Logistical/Operational Management – the Manager shall provide personal assistant services to the Captain helping with the day to day running of the Vessel, including berthing bookings, parts shipping, provisioning agents and bunkering, customs formalities and dealing with local yacht and shipping agents shipyards/ refits, communications services management;


MCA Coding Management – the Manager shall co-ordinate the management of the MCA Coding; new coding advice and assistance, equipment advice, survey preparation accompanied and organised survey, Managing Agent, and annual inspections.  The Manager will also advise and prepare the Vessel and maintain documentation for MLC compliance.


Safety Management – Development of a Vessel-specific safety management system appropriate to the Vessel’s size and type having regard to the provisions of the MCA’s SCV Code applicable to the Vessel, where appropriate, provision of a shore-based (24/7) point of contact in the event of emergency, ensuring that correct certification is held by the Vessel and its crew, and that the Vessel otherwise complies with the Applicable Laws of her flag state, voyage monitoring, investigating accidents, incidents and hazardous occurrences, ensuring that all crew are appropriately trained and advising on safety-related crew training, and reviewing and administering planned maintenance systems.

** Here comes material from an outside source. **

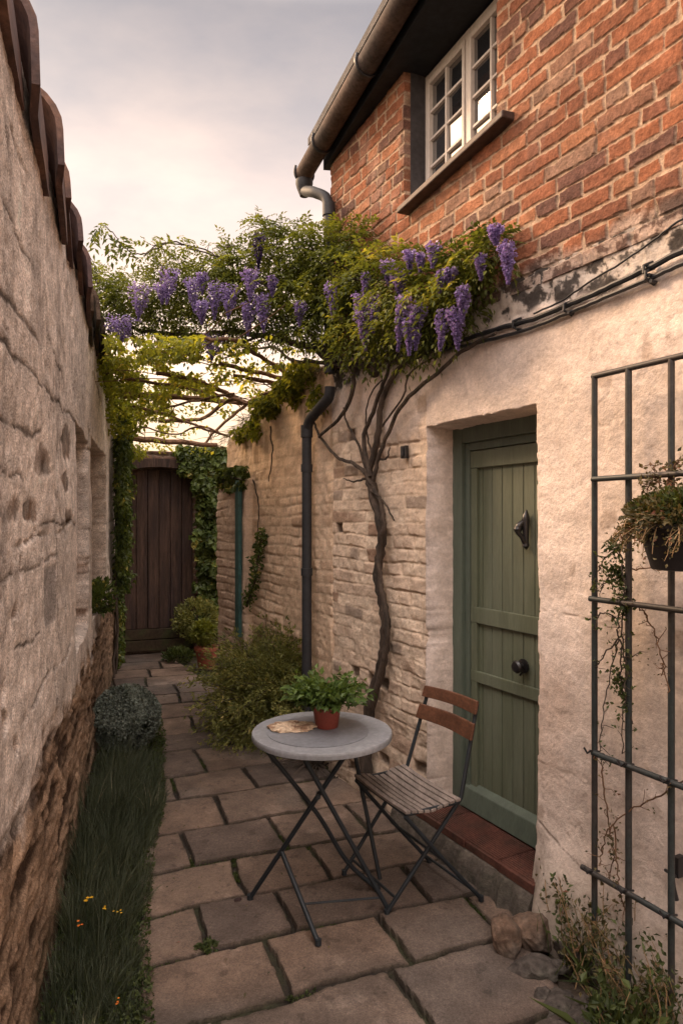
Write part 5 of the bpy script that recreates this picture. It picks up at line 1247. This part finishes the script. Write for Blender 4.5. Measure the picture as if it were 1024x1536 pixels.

Crew Management – the Manager shall provide offshore employment company setup, contract advice and management, certifications checked, salary advice, payroll management, payroll funding management, MLC Seafarer employment agreements, complaints and grievance procedure, designated person ashore, travel to the Vessel managed, orientation and crew handbook, emergency crew replacement and crew incident management and temporary, delivery and stand in crews organised and the Yacht Owner shall, if required, enter into a separate and specific crew management agreement covering recruitment and employment services.